“He’s a great motivator, great coach. He believes in us,” Nick Young said of Coach Randy Wittman, above. (John McDonnell/THE WASHINGTON POST)

Nick Young was dribbling above the three-point line, near the Washington Wizards’ bench, when Kevin Seraphin moved up to set a pick to free him up. Young moved around the screen but continued to dribble, seemingly without a purpose, until Orlando Magic center Dwight Howard knocked the ball away.

Wizards Coach Randy Wittman lifted his hands, shook his head, and started walking down the bench. Before J.J. Redick could even pull up for a wide three-pointer on the other end, Wittman had signaled for Jordan Crawford to enter the game for Young.

During a stoppage in play, Wittman walked over to Young, explained why he yanked him, then patted him on the side of his head. Young bounced back from his first-half benching and scored 20 of his 24 points in the fourth quarter of the Wizards’ 109-103 loss on Wednesday in Orlando, responding to Wittman’s discipline with inspired play instead of resentment.

“Randy, he’s a great motivator, great coach. He believes in us,” Young said afterward. “His speeches before games make you feel like you can go out and beat anybody.”

From the moment he stepped in for Flip Saunders, Wittman told his players he would hold them accountable, punish lackluster effort and reward hard work with more opportunities. Through his first five games, Wittman has been a man of his word and the Wizards have responded with some of their most encouraging performances — even if three of the games have ended with losses.

The Wizards (4-18) lost their last two games against Chicago and Orlando, but they had more rebounds than the Bulls — the league’s best rebounding team — and had more rebounds, assists and field goals against the Magic.

“We play like that night in and night out, we don’t have to worry about wins and losses, they are going to take care of themselves,” said Wittman, who will coach on Friday against the man he replaced in Minnesota, first-year Toronto Coach Dwane Casey.

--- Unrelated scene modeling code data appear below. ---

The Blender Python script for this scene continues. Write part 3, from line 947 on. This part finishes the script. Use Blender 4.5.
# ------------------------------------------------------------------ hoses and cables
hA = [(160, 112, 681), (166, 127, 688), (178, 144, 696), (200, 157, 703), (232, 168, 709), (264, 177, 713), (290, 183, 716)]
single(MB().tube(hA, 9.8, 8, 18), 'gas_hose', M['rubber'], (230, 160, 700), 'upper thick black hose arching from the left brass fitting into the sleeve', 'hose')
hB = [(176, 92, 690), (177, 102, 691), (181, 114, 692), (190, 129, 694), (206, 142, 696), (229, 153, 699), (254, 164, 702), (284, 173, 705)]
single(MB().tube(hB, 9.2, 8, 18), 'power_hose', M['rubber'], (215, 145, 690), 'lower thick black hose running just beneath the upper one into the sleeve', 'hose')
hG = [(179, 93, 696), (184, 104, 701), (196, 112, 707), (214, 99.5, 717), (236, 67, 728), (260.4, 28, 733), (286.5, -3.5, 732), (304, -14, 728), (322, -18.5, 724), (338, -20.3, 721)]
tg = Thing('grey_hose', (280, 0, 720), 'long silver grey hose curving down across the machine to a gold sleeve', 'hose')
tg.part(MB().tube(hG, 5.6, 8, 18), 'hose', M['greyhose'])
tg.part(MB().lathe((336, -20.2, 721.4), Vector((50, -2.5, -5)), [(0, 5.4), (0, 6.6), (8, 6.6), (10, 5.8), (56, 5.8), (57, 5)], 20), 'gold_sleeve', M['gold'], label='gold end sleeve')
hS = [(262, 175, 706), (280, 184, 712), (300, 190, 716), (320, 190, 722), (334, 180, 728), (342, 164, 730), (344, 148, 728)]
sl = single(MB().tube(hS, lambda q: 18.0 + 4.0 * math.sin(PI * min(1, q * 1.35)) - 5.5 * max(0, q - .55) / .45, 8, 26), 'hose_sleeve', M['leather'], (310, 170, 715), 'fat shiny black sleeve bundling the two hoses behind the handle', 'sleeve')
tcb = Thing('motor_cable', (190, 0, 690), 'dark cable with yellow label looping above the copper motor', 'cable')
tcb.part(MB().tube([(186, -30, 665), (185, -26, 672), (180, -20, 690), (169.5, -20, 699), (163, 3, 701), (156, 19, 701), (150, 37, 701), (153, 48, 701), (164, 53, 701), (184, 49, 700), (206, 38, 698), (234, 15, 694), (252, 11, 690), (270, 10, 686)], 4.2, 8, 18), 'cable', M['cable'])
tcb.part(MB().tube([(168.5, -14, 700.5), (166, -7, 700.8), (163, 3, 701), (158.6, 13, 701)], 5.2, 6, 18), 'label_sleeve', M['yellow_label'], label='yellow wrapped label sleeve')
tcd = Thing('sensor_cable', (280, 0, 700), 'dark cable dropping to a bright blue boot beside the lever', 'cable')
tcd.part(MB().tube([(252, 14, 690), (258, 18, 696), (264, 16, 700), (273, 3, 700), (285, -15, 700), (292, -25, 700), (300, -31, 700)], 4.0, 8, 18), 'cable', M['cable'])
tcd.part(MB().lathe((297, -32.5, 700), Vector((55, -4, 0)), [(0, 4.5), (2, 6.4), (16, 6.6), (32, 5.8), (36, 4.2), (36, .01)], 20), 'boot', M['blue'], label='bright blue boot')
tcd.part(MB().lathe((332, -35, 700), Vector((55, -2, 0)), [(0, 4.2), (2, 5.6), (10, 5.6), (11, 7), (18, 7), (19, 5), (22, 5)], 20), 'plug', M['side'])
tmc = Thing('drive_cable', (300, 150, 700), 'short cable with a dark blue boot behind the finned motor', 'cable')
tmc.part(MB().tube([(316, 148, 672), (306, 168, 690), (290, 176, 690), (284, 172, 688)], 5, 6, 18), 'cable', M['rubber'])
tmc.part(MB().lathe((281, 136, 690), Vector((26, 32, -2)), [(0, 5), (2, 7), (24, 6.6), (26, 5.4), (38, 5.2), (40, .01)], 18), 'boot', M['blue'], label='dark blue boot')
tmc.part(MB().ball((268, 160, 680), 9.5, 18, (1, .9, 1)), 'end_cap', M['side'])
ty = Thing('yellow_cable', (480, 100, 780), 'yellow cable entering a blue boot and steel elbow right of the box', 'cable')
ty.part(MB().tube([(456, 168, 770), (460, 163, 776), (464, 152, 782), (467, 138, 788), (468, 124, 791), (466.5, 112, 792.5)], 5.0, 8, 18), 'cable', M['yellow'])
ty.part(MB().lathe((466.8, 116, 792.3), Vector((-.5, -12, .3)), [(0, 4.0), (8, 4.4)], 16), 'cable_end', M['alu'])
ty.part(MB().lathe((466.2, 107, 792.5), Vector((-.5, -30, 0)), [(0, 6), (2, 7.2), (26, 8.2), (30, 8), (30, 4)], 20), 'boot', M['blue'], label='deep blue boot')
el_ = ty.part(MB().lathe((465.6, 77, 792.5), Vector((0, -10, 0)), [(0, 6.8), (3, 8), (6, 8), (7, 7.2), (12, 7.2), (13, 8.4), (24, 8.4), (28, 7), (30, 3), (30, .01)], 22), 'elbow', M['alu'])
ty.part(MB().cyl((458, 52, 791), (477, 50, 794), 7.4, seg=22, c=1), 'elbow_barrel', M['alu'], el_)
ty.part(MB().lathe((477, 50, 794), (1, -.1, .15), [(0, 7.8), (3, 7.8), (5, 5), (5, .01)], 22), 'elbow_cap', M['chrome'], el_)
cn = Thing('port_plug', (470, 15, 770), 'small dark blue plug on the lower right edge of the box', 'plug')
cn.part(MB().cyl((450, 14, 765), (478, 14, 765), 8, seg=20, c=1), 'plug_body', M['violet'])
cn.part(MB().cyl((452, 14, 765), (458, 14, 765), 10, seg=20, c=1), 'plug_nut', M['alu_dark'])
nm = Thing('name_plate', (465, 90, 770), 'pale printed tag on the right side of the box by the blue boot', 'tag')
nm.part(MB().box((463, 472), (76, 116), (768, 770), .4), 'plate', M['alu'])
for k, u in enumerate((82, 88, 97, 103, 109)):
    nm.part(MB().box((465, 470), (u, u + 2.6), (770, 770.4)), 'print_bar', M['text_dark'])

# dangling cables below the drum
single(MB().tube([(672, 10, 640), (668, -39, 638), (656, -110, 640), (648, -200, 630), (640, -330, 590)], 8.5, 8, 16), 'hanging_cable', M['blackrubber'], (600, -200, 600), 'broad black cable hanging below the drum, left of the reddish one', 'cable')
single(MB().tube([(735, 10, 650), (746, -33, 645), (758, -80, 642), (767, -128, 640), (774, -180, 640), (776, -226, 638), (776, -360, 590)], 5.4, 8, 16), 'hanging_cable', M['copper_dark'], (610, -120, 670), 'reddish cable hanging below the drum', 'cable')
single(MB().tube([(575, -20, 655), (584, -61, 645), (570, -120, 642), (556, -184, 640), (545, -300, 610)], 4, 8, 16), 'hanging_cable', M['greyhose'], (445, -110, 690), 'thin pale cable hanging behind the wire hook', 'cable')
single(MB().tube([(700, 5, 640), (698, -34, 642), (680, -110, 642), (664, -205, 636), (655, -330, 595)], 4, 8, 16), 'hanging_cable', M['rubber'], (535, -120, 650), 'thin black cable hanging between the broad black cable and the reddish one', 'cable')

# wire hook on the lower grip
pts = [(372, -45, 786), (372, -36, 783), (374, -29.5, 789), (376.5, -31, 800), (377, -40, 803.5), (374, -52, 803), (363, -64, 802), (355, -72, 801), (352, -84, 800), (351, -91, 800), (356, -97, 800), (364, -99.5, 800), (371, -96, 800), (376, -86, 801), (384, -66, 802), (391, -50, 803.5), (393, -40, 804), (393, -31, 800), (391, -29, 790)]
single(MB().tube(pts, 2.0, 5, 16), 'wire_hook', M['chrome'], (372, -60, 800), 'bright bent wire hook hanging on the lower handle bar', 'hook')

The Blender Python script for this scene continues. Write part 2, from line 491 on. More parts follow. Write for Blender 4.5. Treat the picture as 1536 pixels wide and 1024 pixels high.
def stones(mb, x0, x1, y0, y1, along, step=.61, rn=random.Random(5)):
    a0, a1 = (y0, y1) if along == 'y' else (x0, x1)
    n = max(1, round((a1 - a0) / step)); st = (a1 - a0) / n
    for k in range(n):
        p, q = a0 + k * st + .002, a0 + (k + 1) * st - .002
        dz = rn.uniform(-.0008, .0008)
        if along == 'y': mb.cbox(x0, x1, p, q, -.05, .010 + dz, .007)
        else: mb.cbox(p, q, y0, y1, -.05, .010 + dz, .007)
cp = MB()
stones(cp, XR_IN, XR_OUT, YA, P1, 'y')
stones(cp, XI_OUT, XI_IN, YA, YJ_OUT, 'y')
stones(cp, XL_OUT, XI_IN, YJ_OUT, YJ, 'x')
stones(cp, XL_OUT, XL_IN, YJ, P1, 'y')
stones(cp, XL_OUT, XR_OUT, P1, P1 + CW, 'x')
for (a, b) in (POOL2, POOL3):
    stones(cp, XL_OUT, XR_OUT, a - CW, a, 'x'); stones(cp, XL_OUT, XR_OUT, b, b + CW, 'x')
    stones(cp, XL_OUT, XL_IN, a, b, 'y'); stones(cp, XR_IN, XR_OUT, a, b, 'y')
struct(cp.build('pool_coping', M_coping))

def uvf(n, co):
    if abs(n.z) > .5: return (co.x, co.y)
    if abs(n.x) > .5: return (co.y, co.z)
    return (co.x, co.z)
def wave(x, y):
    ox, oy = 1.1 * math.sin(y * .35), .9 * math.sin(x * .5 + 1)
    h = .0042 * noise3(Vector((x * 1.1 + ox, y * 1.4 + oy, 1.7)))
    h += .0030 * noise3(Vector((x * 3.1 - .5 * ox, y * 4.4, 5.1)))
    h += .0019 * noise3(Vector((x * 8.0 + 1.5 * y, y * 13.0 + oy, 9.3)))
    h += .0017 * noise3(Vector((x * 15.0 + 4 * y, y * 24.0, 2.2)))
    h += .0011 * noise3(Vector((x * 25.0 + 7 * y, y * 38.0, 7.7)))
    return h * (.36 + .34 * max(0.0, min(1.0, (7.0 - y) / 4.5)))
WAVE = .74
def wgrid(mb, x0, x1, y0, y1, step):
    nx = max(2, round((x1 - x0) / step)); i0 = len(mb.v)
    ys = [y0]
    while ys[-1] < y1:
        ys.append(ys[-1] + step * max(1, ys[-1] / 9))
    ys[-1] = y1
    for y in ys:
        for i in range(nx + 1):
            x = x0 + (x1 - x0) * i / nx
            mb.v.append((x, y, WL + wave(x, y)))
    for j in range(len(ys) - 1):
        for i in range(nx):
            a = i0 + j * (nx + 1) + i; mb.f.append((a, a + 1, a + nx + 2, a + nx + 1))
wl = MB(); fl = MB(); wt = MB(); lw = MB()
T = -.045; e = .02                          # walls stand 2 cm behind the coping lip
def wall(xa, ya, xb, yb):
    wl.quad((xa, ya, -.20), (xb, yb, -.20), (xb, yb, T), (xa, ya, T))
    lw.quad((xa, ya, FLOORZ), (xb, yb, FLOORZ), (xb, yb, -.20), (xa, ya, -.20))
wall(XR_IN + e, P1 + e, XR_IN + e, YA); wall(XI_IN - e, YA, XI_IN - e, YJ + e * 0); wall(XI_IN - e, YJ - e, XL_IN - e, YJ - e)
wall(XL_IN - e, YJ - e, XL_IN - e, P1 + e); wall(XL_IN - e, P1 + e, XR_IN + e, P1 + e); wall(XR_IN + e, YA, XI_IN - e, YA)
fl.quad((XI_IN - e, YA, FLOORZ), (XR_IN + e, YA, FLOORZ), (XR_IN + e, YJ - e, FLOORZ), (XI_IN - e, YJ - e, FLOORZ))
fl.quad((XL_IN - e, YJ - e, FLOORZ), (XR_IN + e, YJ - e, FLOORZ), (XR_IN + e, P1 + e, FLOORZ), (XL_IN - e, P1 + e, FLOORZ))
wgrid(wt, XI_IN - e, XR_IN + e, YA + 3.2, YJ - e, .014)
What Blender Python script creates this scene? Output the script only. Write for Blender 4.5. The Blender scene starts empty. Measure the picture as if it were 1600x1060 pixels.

When starters Young, John Wall, JaVale McGee and Jan Vesely struggled in the first quarter against Orlando, Wittman had no problem letting reserves Crawford, Shelvin Mack, Kevin Seraphin, Trevor Booker and Chris Singleton lead the Wizards back into the game with a 22-5 run that turned an 11-point deficit into a six-point lead. He also let them stay on the floor until their usefulness waned.

The Wizards have failed to let double-digit deficits serve as a deterrent from playing hard. “Usually, early on, we down 11 or maybe eight, we think we out of the game and stop competing. Now we just keep going, executing,” said Crawford, crediting Wittman for the change in their demeanor. “Everybody is starting to believe. He’s making everybody believe, too.”

Wittman proved in the second game that he wasn’t going to base opportunities on reputation, as he benched Andray Blatche in favor of Vesely. Wittman said he made the move because Vesely had earned the spot with his basketball intelligence and fit better with a running team. But team sources said the switch sent a clear message that no player, regardless of salary or experience, is entitled to playing time.

Several team insiders said Saunders’s talk of accountability often didn’t coincide with his actions and led some players to tune him out. So far, Wittman has held firm, with no security beyond this season and nothing to lose.

“He just disciplines the guys. When somebody makes a mistake, he lets them know, then tries to correct those mistakes,” veteran Rashard Lewis said of Wittman.

Wittman also has ditched Saunders’s thick playbook and implemented a much simpler offense and demanded his team to be more aggressive by attacking the glass for rebounds and pressuring the ball full court to force turnovers and get easier baskets.

Whether or not Wittman is benefiting from the initial honeymoon period that comes with being midseason replacement, the Wizards certainly have been playing at a different energy level since the change was made.

Wittman said he realizes that players may not be able to sustain the same intensity when the team plays four games in five nights or eventually has to play three nights in a row. But he added that he would always keep an eye open for “slippage.”

“I’ll cross that bridge when I have to,” Wittman said. “Right now, they’ve got me believing this is the way it’s going to be. That’s all I can go on right now. They haven’t given me any sign that they aren’t going to give me any energy or effort.”